### SET EXERCISE
What follows is a listing; restate every line of it word for word.
Start of RECORDS TO USE
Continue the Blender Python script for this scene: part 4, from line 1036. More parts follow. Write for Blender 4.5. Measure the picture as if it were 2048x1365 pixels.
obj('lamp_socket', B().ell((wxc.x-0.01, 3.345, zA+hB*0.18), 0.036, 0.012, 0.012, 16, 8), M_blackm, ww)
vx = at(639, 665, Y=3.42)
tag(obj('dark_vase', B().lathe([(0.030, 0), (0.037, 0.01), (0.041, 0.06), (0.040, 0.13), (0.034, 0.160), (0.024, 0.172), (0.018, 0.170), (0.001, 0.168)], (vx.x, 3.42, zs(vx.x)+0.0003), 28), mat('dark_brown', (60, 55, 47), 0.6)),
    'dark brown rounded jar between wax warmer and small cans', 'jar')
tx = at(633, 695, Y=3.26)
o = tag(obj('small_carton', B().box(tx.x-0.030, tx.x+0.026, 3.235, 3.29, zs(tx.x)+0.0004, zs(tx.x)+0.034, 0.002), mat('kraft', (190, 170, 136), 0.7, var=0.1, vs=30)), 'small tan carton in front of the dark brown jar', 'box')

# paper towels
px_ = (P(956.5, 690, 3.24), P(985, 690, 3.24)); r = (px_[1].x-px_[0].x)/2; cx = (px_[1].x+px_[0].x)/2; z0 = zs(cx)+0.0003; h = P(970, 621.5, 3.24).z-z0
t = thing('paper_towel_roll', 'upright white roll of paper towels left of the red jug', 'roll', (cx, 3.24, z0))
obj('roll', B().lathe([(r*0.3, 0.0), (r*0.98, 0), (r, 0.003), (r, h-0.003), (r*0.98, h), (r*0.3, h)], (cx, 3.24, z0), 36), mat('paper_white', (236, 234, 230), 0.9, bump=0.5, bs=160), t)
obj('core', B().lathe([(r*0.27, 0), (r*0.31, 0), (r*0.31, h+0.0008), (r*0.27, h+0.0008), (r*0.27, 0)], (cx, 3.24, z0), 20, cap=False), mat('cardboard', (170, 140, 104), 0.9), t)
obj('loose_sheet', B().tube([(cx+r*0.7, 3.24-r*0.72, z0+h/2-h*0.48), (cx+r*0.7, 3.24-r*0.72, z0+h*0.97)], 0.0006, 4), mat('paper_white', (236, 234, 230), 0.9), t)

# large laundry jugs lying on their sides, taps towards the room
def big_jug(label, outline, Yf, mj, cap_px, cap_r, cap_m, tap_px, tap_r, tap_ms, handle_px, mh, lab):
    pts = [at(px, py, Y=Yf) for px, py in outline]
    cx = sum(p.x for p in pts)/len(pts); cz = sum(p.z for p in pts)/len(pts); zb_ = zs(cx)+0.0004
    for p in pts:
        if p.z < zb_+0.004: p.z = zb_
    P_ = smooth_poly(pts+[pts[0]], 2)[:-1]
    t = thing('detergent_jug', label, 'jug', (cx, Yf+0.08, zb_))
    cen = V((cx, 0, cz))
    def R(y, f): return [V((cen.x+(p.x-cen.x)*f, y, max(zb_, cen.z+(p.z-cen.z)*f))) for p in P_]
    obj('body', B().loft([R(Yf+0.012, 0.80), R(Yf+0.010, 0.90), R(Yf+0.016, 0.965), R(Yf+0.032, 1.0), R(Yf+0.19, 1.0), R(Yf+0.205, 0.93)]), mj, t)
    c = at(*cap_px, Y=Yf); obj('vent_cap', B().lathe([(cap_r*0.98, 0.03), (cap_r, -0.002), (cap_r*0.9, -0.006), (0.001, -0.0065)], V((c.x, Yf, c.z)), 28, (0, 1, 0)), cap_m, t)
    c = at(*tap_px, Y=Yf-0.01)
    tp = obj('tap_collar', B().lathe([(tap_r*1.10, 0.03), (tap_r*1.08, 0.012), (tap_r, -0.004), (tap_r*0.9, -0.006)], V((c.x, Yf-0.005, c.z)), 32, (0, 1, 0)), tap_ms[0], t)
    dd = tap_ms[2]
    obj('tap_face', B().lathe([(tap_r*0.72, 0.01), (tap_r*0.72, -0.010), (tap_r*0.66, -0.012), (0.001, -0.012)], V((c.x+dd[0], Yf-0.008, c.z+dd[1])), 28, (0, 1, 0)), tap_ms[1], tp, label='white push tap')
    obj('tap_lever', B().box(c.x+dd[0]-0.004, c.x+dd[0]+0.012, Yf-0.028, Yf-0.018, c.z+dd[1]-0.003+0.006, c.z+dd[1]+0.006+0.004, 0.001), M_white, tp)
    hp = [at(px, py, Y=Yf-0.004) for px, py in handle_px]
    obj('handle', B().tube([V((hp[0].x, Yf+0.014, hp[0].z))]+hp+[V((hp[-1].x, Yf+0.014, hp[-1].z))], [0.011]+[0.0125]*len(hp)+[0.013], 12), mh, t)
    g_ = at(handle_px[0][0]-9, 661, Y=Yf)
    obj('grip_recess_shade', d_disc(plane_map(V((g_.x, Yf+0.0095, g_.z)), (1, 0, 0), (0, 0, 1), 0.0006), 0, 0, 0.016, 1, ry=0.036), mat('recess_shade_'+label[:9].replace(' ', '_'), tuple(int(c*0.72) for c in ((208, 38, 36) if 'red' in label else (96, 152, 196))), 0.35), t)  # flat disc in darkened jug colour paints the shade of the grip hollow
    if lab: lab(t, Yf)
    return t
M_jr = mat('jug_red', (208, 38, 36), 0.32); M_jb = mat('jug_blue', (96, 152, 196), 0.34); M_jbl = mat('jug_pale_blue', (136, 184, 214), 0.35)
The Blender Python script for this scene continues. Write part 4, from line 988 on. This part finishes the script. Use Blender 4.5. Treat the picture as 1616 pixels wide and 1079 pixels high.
End of RECORDS TO USE
### FULL SOLUTION
Continue the Blender Python script for this scene: part 4, from line 1036. More parts follow. Write for Blender 4.5. Measure the picture as if it were 2048x1365 pixels.
obj('lamp_socket', B().ell((wxc.x-0.01, 3.345, zA+hB*0.18), 0.036, 0.012, 0.012, 16, 8), M_blackm, ww)
vx = at(639, 665, Y=3.42)
tag(obj('dark_vase', B().lathe([(0.030, 0), (0.037, 0.01), (0.041, 0.06), (0.040, 0.13), (0.034, 0.160), (0.024, 0.172), (0.018, 0.170), (0.001, 0.168)], (vx.x, 3.42, zs(vx.x)+0.0003), 28), mat('dark_brown', (60, 55, 47), 0.6)),
    'dark brown rounded jar between wax warmer and small cans', 'jar')
tx = at(633, 695, Y=3.26)
o = tag(obj('small_carton', B().box(tx.x-0.030, tx.x+0.026, 3.235, 3.29, zs(tx.x)+0.0004, zs(tx.x)+0.034, 0.002), mat('kraft', (190, 170, 136), 0.7, var=0.1, vs=30)), 'small tan carton in front of the dark brown jar', 'box')

# paper towels
px_ = (P(956.5, 690, 3.24), P(985, 690, 3.24)); r = (px_[1].x-px_[0].x)/2; cx = (px_[1].x+px_[0].x)/2; z0 = zs(cx)+0.0003; h = P(970, 621.5, 3.24).z-z0
t = thing('paper_towel_roll', 'upright white roll of paper towels left of the red jug', 'roll', (cx, 3.24, z0))
obj('roll', B().lathe([(r*0.3, 0.0), (r*0.98, 0), (r, 0.003), (r, h-0.003), (r*0.98, h), (r*0.3, h)], (cx, 3.24, z0), 36), mat('paper_white', (236, 234, 230), 0.9, bump=0.5, bs=160), t)
obj('core', B().lathe([(r*0.27, 0), (r*0.31, 0), (r*0.31, h+0.0008), (r*0.27, h+0.0008), (r*0.27, 0)], (cx, 3.24, z0), 20, cap=False), mat('cardboard', (170, 140, 104), 0.9), t)
obj('loose_sheet', B().tube([(cx+r*0.7, 3.24-r*0.72, z0+h/2-h*0.48), (cx+r*0.7, 3.24-r*0.72, z0+h*0.97)], 0.0006, 4), mat('paper_white', (236, 234, 230), 0.9), t)

# large laundry jugs lying on their sides, taps towards the room
def big_jug(label, outline, Yf, mj, cap_px, cap_r, cap_m, tap_px, tap_r, tap_ms, handle_px, mh, lab):
    pts = [at(px, py, Y=Yf) for px, py in outline]
    cx = sum(p.x for p in pts)/len(pts); cz = sum(p.z for p in pts)/len(pts); zb_ = zs(cx)+0.0004
    for p in pts:
        if p.z < zb_+0.004: p.z = zb_
    P_ = smooth_poly(pts+[pts[0]], 2)[:-1]
    t = thing('detergent_jug', label, 'jug', (cx, Yf+0.08, zb_))
    cen = V((cx, 0, cz))
    def R(y, f): return [V((cen.x+(p.x-cen.x)*f, y, max(zb_, cen.z+(p.z-cen.z)*f))) for p in P_]
    obj('body', B().loft([R(Yf+0.012, 0.80), R(Yf+0.010, 0.90), R(Yf+0.016, 0.965), R(Yf+0.032, 1.0), R(Yf+0.19, 1.0), R(Yf+0.205, 0.93)]), mj, t)
    c = at(*cap_px, Y=Yf); obj('vent_cap', B().lathe([(cap_r*0.98, 0.03), (cap_r, -0.002), (cap_r*0.9, -0.006), (0.001, -0.0065)], V((c.x, Yf, c.z)), 28, (0, 1, 0)), cap_m, t)
    c = at(*tap_px, Y=Yf-0.01)
    tp = obj('tap_collar', B().lathe([(tap_r*1.10, 0.03), (tap_r*1.08, 0.012), (tap_r, -0.004), (tap_r*0.9, -0.006)], V((c.x, Yf-0.005, c.z)), 32, (0, 1, 0)), tap_ms[0], t)
    dd = tap_ms[2]
    obj('tap_face', B().lathe([(tap_r*0.72, 0.01), (tap_r*0.72, -0.010), (tap_r*0.66, -0.012), (0.001, -0.012)], V((c.x+dd[0], Yf-0.008, c.z+dd[1])), 28, (0, 1, 0)), tap_ms[1], tp, label='white push tap')
    obj('tap_lever', B().box(c.x+dd[0]-0.004, c.x+dd[0]+0.012, Yf-0.028, Yf-0.018, c.z+dd[1]-0.003+0.006, c.z+dd[1]+0.006+0.004, 0.001), M_white, tp)
    hp = [at(px, py, Y=Yf-0.004) for px, py in handle_px]
    obj('handle', B().tube([V((hp[0].x, Yf+0.014, hp[0].z))]+hp+[V((hp[-1].x, Yf+0.014, hp[-1].z))], [0.011]+[0.0125]*len(hp)+[0.013], 12), mh, t)
    g_ = at(handle_px[0][0]-9, 661, Y=Yf)
    obj('grip_recess_shade', d_disc(plane_map(V((g_.x, Yf+0.0095, g_.z)), (1, 0, 0), (0, 0, 1), 0.0006), 0, 0, 0.016, 1, ry=0.036), mat('recess_shade_'+label[:9].replace(' ', '_'), tuple(int(c*0.72) for c in ((208, 38, 36) if 'red' in label else (96, 152, 196))), 0.35), t)  # flat disc in darkened jug colour paints the shade of the grip hollow
    if lab: lab(t, Yf)
    return t
M_jr = mat('jug_red', (208, 38, 36), 0.32); M_jb = mat('jug_blue', (96, 152, 196), 0.34); M_jbl = mat('jug_pale_blue', (136, 184, 214), 0.35)
The Blender Python script for this scene continues. Write part 4, from line 988 on. This part finishes the script. Use Blender 4.5. Treat the picture as 1616 pixels wide and 1079 pixels high.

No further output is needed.